Grande parte confessa a prática do crime, sob forte coação física e
psicológica. Por vezes num único ato: um tapa no rosto. Não há como um juiz
equilibrado, como em geral o são, ainda que não seja exemplo do "bom juiz
Magneau", dar valor a essas confissões, que encerram o trabalho
policial.
A boa
atividade de investigação policial não precisa ser violenta. Precisa ser
paciente, trabalhosa e inteligente. Tudo o que não desejam funcionários
públicos concursados, estáveis, mal remunerados e sem incentivos.
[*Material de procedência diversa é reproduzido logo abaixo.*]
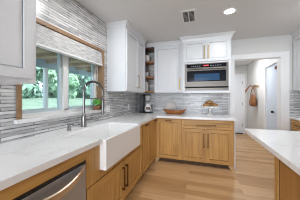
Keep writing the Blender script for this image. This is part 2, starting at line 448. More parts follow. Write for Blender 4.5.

Sua pobreza
material e intelectual é despejada sob suspeitos situados em condições sociais
ainda mais precárias; a violência dos celerados, inclusive de menores, ao invés
de diminuir, recrudesce e se amplia. O ciclo vicioso se completa e cada vez
mais nos chafurdamos na lama de um país à beira de não poder ser mais habitado.
Propostas
para sairmos desse estado de coisas inaceitável não faltam, mas o governo
federal, de curto fôlego, provavelmente não abrirá espaço para o combate
racional à violência no Brasil, uma das maiores da América Latina,
provavelmente somente atrás do México e da Nicarágua, considerado o número de
homicídios. E são muito concretas, apresentadas por instituições privadas que
se debruçam sobre o assunto: unificação das polícias militares e civis,
mudanças radicais na educação básica e no ensino médio, criação de
oportunidades para os jovens, eliminação dos preconceitos contra os negros,
remuneração humana para os policiais e seu aperfeiçoamento mediante cursos de
formação científica e humanista, reforma carcerária para que as prisões sejam
efetivos centros de reabilitação e reinserção social, finalidade última da pena
reclusiva, aperfeiçoamento das penas não privativas da liberdade, muitas delas
mais eficazes que a segregação. Temos absoluta certeza de que, ao final e ao
cabo de um plano nacional de segurança pública, assim como se deu em outros
países, teremos positivos resultados, senão para erradicar completamente a
violência e os crimes, pelo menos para amenizá-los significativamente. Enquanto
não tivermos uma sociedade justa, precisamos de medidas para evitar que ela
seja completamente desconstruída e levada a um ponto de
irreversibilidade.
Editorial
do jornal "O Estado de S. Paulo" de 22 de novembro pontua que o
caminho da erradicação da corrupção e da moralização dos costumes e da política
brasileira não passa por arranhaduras à democracia. Consequentemente, apoia o
dispositivo que cria a figura de crimes de responsabilidade para as referidas
autoridades. Não há porque o Presidente da República estar sujeito a ser
responsabilizado e um juiz de direito não.
É o
"necessário equilíbrio", mostrado a todos pelo símbolo da Justiça.
Como concluiu seu opúsculo o saudoso Matias Arrudão, "fora da democracia
não há salvação".
Amadeu Roberto Garrido de Paula - advogado e membro da Academia
Latino-Americana de Ciências Humanas.